Moving paper surveys online – automating the process of publishing surveys

I’m Sarah Brooks, I’m a Product Manager for Business Electronic Questionnaire (eQ) and Author, and my role is to work with a range of stakeholders to move paper surveys online. We have around 80 business surveys that have previously been dispatched and completed by paper and sent back by post. We’re digitising this process, creating electronic questionnaires so that respondents can complete and submit their surveys online. But what benefits does eQ offer it’s users?

eQ is fully accessible and inclusive. This means that people who use assistive technologies such as screen readers and voice activation software, as well as those with other diverse needs, can use eQ with ease.

Preview of an eQ online survey which has been designed to be fully accessible and is used for data collection.

Every feature and question pattern within eQ is specifically designed and researched to ensure it meets user needs. This involves conducting research with different types of people with varying digital abilities.

We provide validation errors for respondents, which means fewer calls from the survey team to query data. This saves time and resources for the ONS, as well as reducing the burden for our users.

Preview example of an error message that is displayed to uses before they can move on to the next question in the survey.

Some other benefits of using eQ include:

  • it’s more sustainable long term as there will be reduced paper costs
  • reduced burden for respondents who previously returned surveys by post
  • quicker returns
  • it’s fully responsive and can be completed on multiple devices such as phone, tablet and desktop
  • because of the fast pace of evolving technology, people expect to be able to return online, therefore there are also reputational benefits

Creating electronic questionnaires

The vision within our team is for anyone to be able to build, publish and maintain a questionnaire, regardless of technical ability. Moving a survey online has previously been a task completed by a developer.

We have an application at the ONS called Author. Author is a tool that allows people to create an eQ with no programming experience. This is a user-centric product because similarly to eQ, each feature is designed and usability tested with users.

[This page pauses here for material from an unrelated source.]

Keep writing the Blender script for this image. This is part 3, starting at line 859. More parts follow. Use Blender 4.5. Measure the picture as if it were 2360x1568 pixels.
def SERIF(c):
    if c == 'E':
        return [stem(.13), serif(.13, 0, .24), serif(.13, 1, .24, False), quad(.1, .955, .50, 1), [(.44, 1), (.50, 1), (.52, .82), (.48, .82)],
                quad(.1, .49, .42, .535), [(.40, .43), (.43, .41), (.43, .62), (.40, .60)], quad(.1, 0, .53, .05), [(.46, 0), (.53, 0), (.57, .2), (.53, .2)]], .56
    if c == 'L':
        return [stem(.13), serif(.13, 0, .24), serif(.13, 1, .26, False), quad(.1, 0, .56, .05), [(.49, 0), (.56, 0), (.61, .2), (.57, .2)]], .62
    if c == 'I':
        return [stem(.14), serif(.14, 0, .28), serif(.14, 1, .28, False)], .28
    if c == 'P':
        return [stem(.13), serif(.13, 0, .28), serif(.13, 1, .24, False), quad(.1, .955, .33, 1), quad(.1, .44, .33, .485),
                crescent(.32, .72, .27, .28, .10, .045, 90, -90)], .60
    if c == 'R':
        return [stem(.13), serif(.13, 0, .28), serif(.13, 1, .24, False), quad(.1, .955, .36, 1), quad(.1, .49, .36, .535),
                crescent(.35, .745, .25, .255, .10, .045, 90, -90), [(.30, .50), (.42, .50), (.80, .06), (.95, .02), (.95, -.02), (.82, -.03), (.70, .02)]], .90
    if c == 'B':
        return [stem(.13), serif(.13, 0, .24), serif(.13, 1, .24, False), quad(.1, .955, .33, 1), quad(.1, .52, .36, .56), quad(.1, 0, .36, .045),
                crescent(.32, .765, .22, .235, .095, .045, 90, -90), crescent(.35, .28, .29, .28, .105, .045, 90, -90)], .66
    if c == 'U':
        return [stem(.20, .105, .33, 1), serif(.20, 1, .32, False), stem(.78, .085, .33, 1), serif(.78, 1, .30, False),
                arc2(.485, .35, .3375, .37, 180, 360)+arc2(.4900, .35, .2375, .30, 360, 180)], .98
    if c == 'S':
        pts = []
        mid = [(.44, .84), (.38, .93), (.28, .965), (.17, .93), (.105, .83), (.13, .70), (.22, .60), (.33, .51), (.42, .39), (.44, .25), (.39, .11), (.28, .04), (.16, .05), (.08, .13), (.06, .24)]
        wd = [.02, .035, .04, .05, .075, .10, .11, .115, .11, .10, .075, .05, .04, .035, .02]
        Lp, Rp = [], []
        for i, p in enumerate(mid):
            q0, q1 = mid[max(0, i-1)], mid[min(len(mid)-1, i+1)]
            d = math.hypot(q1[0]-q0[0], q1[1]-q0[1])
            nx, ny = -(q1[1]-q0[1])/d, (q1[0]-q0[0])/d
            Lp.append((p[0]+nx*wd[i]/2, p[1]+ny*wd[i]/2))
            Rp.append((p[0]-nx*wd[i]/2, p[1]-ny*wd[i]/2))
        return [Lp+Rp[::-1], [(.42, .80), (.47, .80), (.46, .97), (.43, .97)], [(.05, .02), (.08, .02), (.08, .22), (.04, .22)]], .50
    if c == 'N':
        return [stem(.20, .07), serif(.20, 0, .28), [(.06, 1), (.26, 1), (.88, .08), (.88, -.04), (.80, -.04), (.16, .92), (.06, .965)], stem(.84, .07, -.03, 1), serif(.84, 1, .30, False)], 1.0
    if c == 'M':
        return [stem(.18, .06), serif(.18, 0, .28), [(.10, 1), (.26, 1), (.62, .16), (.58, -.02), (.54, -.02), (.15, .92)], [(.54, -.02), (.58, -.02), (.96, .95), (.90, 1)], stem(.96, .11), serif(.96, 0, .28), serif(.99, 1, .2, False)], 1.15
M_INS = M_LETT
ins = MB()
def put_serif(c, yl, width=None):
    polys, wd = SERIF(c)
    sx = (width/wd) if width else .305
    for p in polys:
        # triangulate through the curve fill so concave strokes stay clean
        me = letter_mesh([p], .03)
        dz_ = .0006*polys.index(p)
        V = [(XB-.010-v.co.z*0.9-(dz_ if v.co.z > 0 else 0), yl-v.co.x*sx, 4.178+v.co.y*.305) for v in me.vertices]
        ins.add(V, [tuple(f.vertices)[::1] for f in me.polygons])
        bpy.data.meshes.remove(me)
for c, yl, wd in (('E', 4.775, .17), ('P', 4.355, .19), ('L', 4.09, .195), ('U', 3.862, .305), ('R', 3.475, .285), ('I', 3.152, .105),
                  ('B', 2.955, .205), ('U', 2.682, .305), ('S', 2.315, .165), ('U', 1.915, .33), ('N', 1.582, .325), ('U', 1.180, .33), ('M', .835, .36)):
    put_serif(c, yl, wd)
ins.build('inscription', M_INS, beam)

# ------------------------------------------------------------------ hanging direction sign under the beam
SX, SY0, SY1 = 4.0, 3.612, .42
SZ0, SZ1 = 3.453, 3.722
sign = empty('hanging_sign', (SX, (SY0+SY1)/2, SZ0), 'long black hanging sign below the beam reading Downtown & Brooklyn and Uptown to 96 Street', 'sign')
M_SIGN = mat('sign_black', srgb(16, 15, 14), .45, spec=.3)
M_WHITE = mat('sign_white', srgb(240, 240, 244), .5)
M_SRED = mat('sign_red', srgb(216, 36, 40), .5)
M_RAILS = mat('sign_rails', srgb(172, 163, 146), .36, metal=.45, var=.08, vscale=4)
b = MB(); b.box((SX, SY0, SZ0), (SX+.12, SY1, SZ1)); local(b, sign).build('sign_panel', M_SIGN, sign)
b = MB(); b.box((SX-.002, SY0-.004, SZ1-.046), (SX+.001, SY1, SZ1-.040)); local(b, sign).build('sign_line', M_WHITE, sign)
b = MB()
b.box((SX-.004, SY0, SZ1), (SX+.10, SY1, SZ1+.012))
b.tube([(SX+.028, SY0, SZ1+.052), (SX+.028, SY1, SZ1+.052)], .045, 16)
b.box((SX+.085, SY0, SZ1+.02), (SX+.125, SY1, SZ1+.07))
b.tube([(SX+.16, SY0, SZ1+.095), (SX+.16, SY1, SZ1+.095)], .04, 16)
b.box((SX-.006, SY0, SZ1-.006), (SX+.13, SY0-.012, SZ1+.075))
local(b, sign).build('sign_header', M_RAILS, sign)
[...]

Preview of the Author application, a tool that allows users to create their own online surveys. Includes exmaple questions, descriptions, things to include and exclude, and labels.

Automating the process of publishing a survey

Each time we make a survey live, the development team follows a series of steps, which are time consuming and expensive. We want to automate the process of publishing a survey to free up time within the team to allow them to focus on building features and capability.

The first step was for us to understand the business processes of onboarding a survey.

We ran a series of workshops with various internal teams to understand what happens at each point of the publishing process. We then created a first version of the “to be” process for publishing, where the majority of the sign-off process would be done offline.

What work was involved?

Providing in-app validation

There are certain fields which must be completed before the survey can be viewed. We built in-app validation, which tells users when they’ve made a mistake. This stops them creating broken surveys.

A preview of built-in app validation, which shows the user what fields must be completed before the survey can be viewed. Label is highlighted as an error as the field has been left blank.


We’ve introduced view and edit permissions so that users can only make changes to questionnaires they have access to. They can now add editors to questionnaires so that more than one person can work on them collaboratively.

Sign-off process

Non-developers can publish surveys. They can also republish and make changes to live surveys. We have built an approval process so that the eQ team can check the questionnaire meets best practice standards before publishing the questionnaire into our survey register. As reviewers, we can choose to either accept or reject the proposed survey.

History and versioning

We provide updates to our history page when a survey is published, republished, approved or rejected. We also tell the user what version the questionnaire is. For example, if it’s been republished once, it will become Version 2.


Users can make comments to colleagues when working collaboratively. They can also reply to comments and start threads.

Question codes

We need to connect our answers for when we process the data using unique IDs called QCodes. Previously this has been a time-consuming task by our developers, but users can now add the codes themselves.

Survey theme

We have specific logos and branding for each survey we publish. The content might be the same for multiple themes, for example, a Great Britain and Northern Ireland version. The user only has to create and maintain one questionnaire, but it will now publish with multiple themes.

Updates to the homepage

Once submitted for approval, the homepage updates to tell the user the status of their questionnaire.

Next steps

We are working with other product teams in the service to fully automate this process.

We want to introduce more complex features such as email alerts, a notification centre, permission groups, and to allow users to create a more complex sign-off process.